A breakthrough years in the making

Ukraine and Moldova won candidate status in 2022, in the months after Russia's invasion. Since then their path had been blocked at the very first gate. On 15 June, that gate finally opened: the bloc's member states agreed unanimously to launch the first cluster of negotiations, after preparations were approved on 3 June.

“We will open the cluster on fundamentals; the backbone of the accession process,” European Commission President Ursula von der Leyen said ahead of the decision. “It covers the core values and principles on which the EU is built, from the rule of law to strong democratic institutions.”

How Hungary's veto fell

For more than a year, the obstacle was Budapest. Viktor Orbán had blocked the opening of negotiating clusters with Ukraine, citing disputes over the rights of the ethnic Hungarian minority in Ukraine's Zakarpattia region, even though Kyiv held candidate status.

The deadlock broke with a change of government. Péter Magyar, who replaced Orbán as Hungary's prime minister earlier this year, agreed to drop the veto, clearing the way only after Kyiv signed an action plan on minority rights and committed to a rule-of-law roadmap — the central grievance between the two capitals.

Why the “fundamentals” come first

The cluster now on the table is the most sensitive of the six. It covers the rule of law, the judiciary, fundamental rights and democratic institutions — the conditions that decide whether a candidate is genuinely ready to join.
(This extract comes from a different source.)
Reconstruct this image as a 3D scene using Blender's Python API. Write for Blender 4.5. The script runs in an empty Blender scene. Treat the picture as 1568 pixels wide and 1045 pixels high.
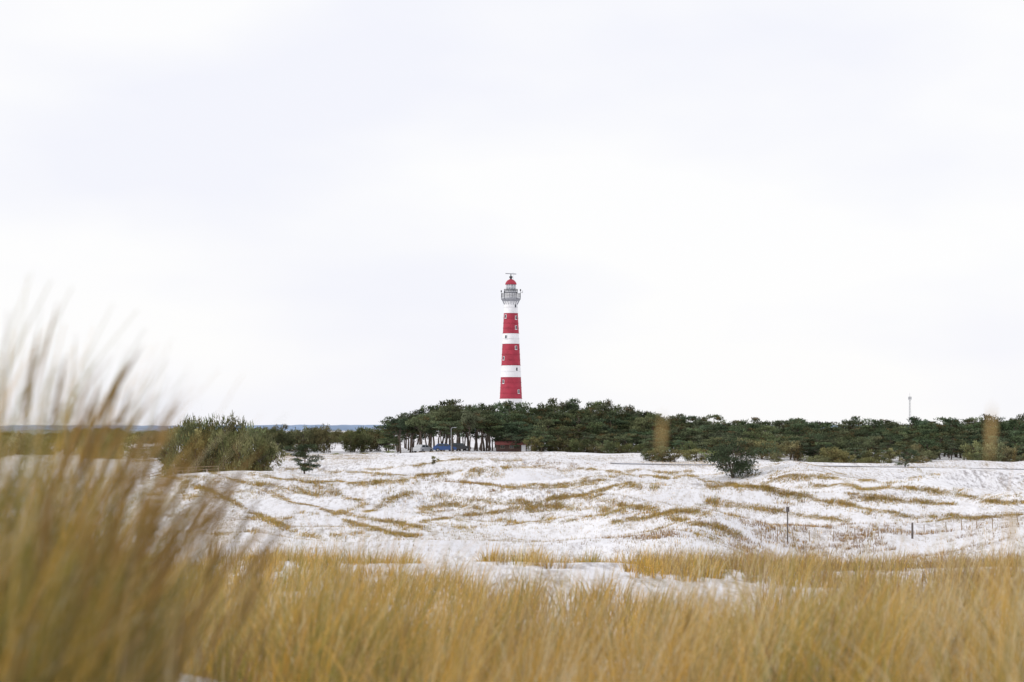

By design it is the first cluster opened and the last to close, and it requires the unanimous backing of all 27 members to begin.

Marta Kos, the EU's enlargement commissioner, described the move as the biggest step in either country's bid since they were granted candidate status, and said she expects all five remaining clusters to open in July.

Moldova's parallel sprint

Moldova advanced on the same day. President Maia Sandu confirmed she had signed a decree allowing accession negotiations to move forward, framing membership as the small country's route to stability. Becoming an EU member, she said, is Moldova's path to peace, prosperity and a better life for all its citizens — a pointed message in a country that Moscow has repeatedly tried to destabilise.

Accession in the middle of a war

What makes the moment unusual is that Ukraine is negotiating entry while fighting for survival. President Volodymyr Zelensky thanked the EU for the “robust political will” to begin talks despite the ongoing Russian assault, and Kyiv increasingly casts itself not as a supplicant but as a contributor to European security, given its battlefield experience and defence-tech innovation.

What This Means

Opening talks is not the same as joining. The fundamentals cluster is the hardest to close, the reforms ahead will take years, and any single member state can still slow the process at later stages. The July timeline floated by Kos is ambitious.

But the political significance is hard to overstate. For the first time, Ukraine and Moldova are locked onto a formal, negotiated track into the Union rather than waiting in the antechamber — and the veto that symbolised European hesitation has been lifted. For Moscow, which has spent years insisting Ukraine's Western future was a fantasy, that is the most unwelcome signal of all.